WORK TO COMPLETE: State how many lines of the entries hold the string "picture". Reply with the number alone.

———

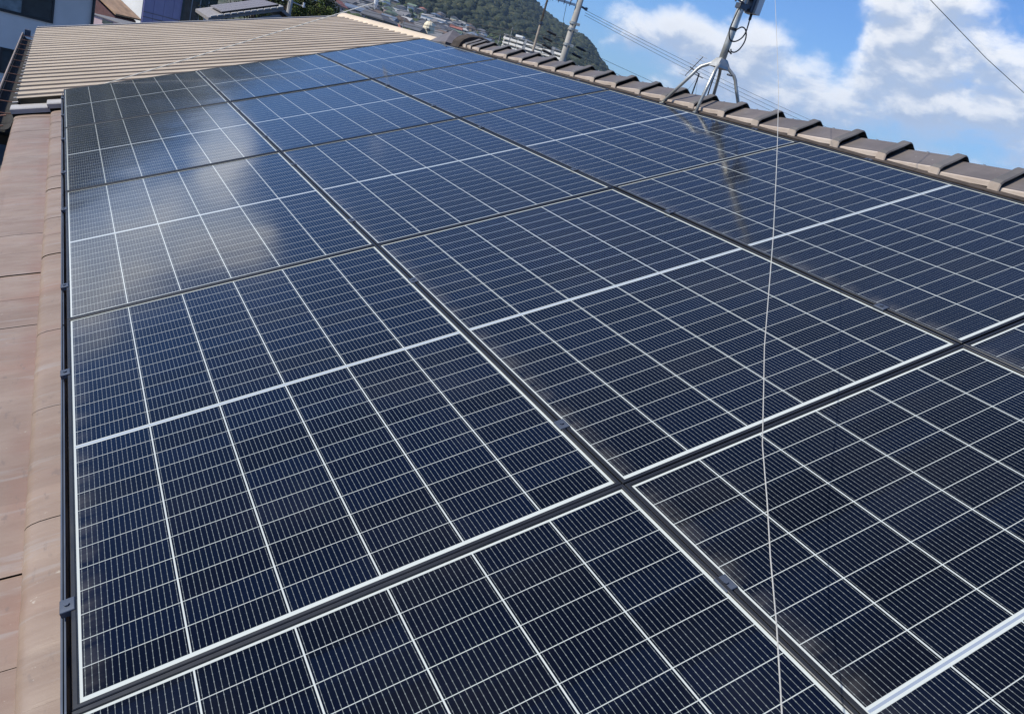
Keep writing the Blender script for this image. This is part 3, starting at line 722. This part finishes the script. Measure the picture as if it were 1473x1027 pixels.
def ridge_end():
    # doubled tiles, then the broad arched end piece with the pale sloping face beyond it
    arch = MB(); n = 12
    def ring(y, w, h, th):
        o_ = [(APX + .06 - w * math.cos(math.pi * k / n) * (1 - .1 * math.sin(math.pi * k / n)), y, APZ - .11 + h * math.sin(math.pi * k / n) ** .8) for k in range(n + 1)]
        i_ = [(APX + .06 - (w - th) * math.cos(math.pi * k / n), y, APZ - .11 + (h - th) * math.sin(math.pi * k / n) ** .8) for k in range(n, -1, -1)]
        return o_ + i_
    arch.loft([ring(6.24, .235, .150, .035), ring(6.27, .245, .160, .04), ring(6.40, .245, .160, .04)], caps=True)
    arch.build('ridge_end_arch', M['mortar_shade'], house)  # arch coloured dark to stand for the shadow under the end tile
    MB().add([(APX - .22, 6.46, APZ - .09), (APX + .30, 6.46, APZ - .09), (APX + .28, 7.0, APZ - .11), (APX - .18, 7.0, APZ - .13), (APX + .0, 6.85, APZ + .05), (APX - .22, 6.46, APZ - .25), (APX + .30, 6.46, APZ - .25), (APX + .28, 7.0, APZ - .25), (APX - .18, 7.0, APZ - .25)],
             [(0, 1, 4), (1, 2, 4), (2, 3, 4), (3, 0, 4), (5, 6, 1, 0), (6, 7, 2, 1), (7, 8, 3, 2), (8, 5, 0, 3), (8, 7, 6, 5)]).build('ridge_end_cover', M['ridge'], house)
    MB().box((3.52, 6.6, -.10), (3.7, 6.98, -.02), RW, ch=.01).build('white_end_cap', M['white'], house)
ridge_end()
# verge tiles closing the far gable
def verge_tiles():
    for k in range(14):
        u0 = -.42 + .28 * k
        vt = MB(); vt.box((u0 - .005, 6.70, N0 + .022), (u0 + .285, 6.90, N0 + .066), lambda u, t_, n: RW(u, t_, n - (u - u0) * .10), ch=.008)
        o = vt.build('verge_tile', M['verge'], house)
        MB().box((u0 - .002, 6.72, N0 - .09), (u0 + .280, 6.90, N0 + .0215), lambda u, t_, n: RW(u, t_, n - (u - u0) * .10)).build('verge_shade_fill', M['dark'], o)  # dark filler: shade below the verge tile, put into colour
verge_tiles()
# eaves gutter, broken and rusty towards the far end
def near_gutter():
    g_ = empty('eaves_gutter'); 
    def trough(y0, y1, x, z, r_): 
        n = 8; mb = MB()
        def rg(y): return [(x - r_ * math.cos(math.pi * k / n), y, z - r_ * math.sin(math.pi * k / n)) for k in range(n + 1)] + [(x - (r_ - .006) * math.cos(math.pi * k / n), y, z - (r_ - .006) * math.sin(math.pi * k / n)) for k in range(n, -1, -1)]
        return mb.loft([rg(y0), rg(y1)], caps=True)
    trough(T0, 6.9, -.52, -.36, .06).build('trough', M['gutter'], g_)
    rnd = random.Random(9)
    for k in range(22):
        y = T0 + .3 + k * .47
        MB().tube([(-.40, y, -.29), (-.46, y, -.31), (-.585, y, -.335), (-.59, y, -.38), (-.52, y, -.435)], .008, 6).build('bracket', M['rust'], g_)
    for k in range(9):
        y = 4.6 + k * .27 + rnd.uniform(-.05, .05)
        MB().box((-.60, y, -.35 + rnd.uniform(-.02, .02)), (-.52, y + rnd.uniform(.07, .16), -.325), ch=.006).build('rust_patch', M['rust'], g_)
    tag(g_, 'brown rusty gutter along the near edge of the tan tiles', 'gutter')
near_gutter()

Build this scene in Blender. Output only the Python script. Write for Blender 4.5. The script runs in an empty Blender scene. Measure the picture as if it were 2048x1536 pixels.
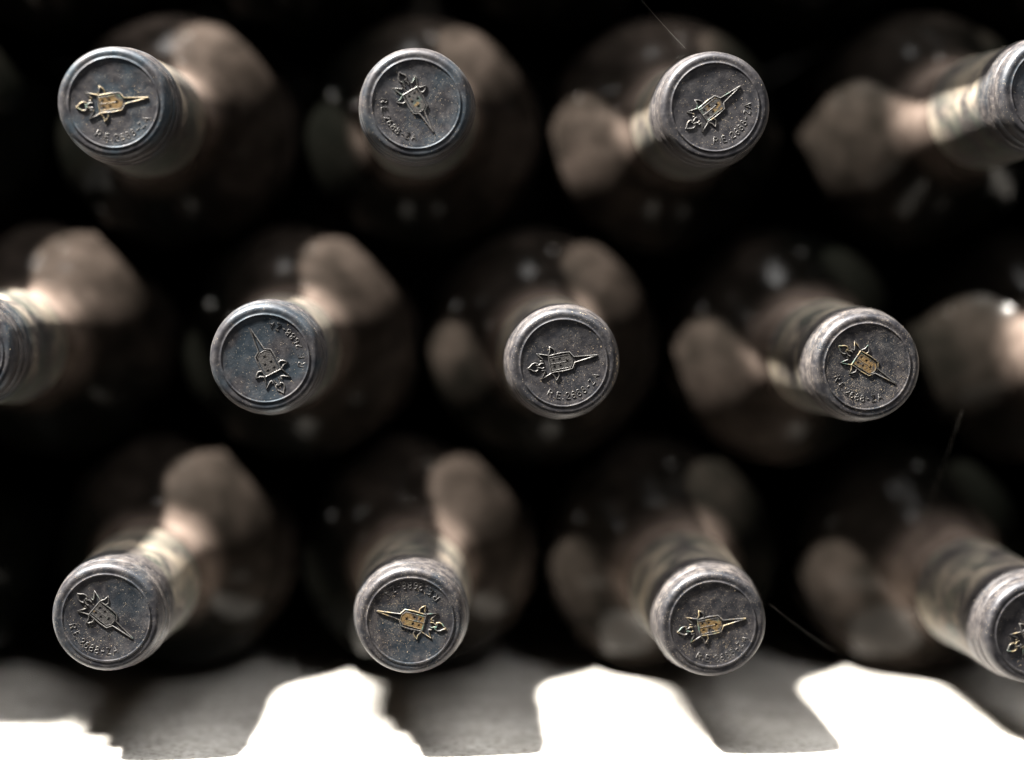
import bpy, bmesh, math, random
from mathutils import Vector, Matrix, noise

random.seed(11)
sc = bpy.context.scene
col = sc.collection
MM = 0.001

# ------------------------------------------------------------------ camera
D = 0.420                    # camera to the plane of the capsule faces
PXMM = 7.67                  # photo pixels per millimetre in that plane
FPX = PXMM * D * 1000.0
VPX, VPY = 905.0, 570.0      # where the bottles' long axes run to in the photo
CAM_Z = (1532.0 - VPY) / PXMM * MM
cam_data = bpy.data.cameras.new('camera')
cam = bpy.data.objects.new('camera', cam_data)
col.objects.link(cam)
sc.camera = cam
cam_data.sensor_width = 36.0
cam_data.lens = 36.0 * FPX / 2048.0
cam_data.clip_start = 0.01
cam_data.clip_end = 50.0
cam.location = (0.0, -D, CAM_Z)
yaw = math.atan((1024.0 - VPX) / FPX)
pitch = math.atan((768.0 - VPY) / FPX)
fwd = Vector((math.sin(yaw) * math.cos(pitch), math.cos(yaw) * math.cos(pitch), -math.sin(pitch)))
cam_q = fwd.to_track_quat('-Z', 'Y')
cam.rotation_euler = cam_q.to_euler()
cam_data.dof.use_dof = True
cam_data.dof.focus_distance = D * 1.006
cam_data.dof.aperture_fstop = 2.3
cam_data.dof.aperture_blades = 0

def at(px, py, y=0.0):
    """world point at depth y that the photo shows at (px, py)"""
    d = cam_q @ Vector(((px - 1024.0) / FPX, (768.0 - py) / FPX, -1.0))
    t = (y - cam.location.y) / d.y
    return cam.location + d * t

# ------------------------------------------------------------------ world and lamps
world = bpy.data.worlds.new('World')
sc.world = world
world.use_nodes = True
world.node_tree.nodes['Background'].inputs[0].default_value = (1.0, 0.86, 0.74, 1)
world.node_tree.nodes['Background'].inputs[1].default_value = 0.011

def aim(o, target):
    o.rotation_euler = (Vector(target) - o.location).to_track_quat('-Z', 'Y').to_euler()

key_dir = Vector((-0.54, -0.17, 1.0)).normalized()
kd = bpy.data.lights.new('key_lamp', 'SPOT')
kd.energy = 1090.0
kd.color = (1.0, 0.95, 0.87)
kd.shadow_soft_size = 0.034
kd.spot_size = math.radians(30)
kd.spot_blend = 0.25
key = bpy.data.objects.new('key_lamp', kd)
col.objects.link(key)
key.location = Vector((0.015, 0.02, 0.09)) + key_dir * 1.55
aim(key, (0.015, 0.02, 0.09))

wd = bpy.data.lights.new('overhead_fill', 'AREA')  # soft overhead strip added to lift the floor shadows
wd.shape = 'RECTANGLE'
wd.size = 2.2
wd.size_y = 0.30
wd.energy = 37.0
wd.color = (1.0, 0.98, 0.95)
fill_lamp = bpy.data.objects.new('overhead_fill', wd)
col.objects.link(fill_lamp)
fill_lamp.location = (-0.10, -0.09, 1.15)
aim(fill_lamp, (0.0, 0.0, 0.05))

sc.view_settings.view_transform = 'Standard'
sc.view_settings.look = 'None'
sc.view_settings.exposure = 0.25
sc.view_settings.gamma = 1.0
sc.view_settings.use_curve_mapping = False
sc.render.engine = 'CYCLES'
sc.cycles.max_bounces = 6
sc.cycles.caustics_reflective = False
sc.cycles.caustics_refractive = False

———

FINAL RESULT: 2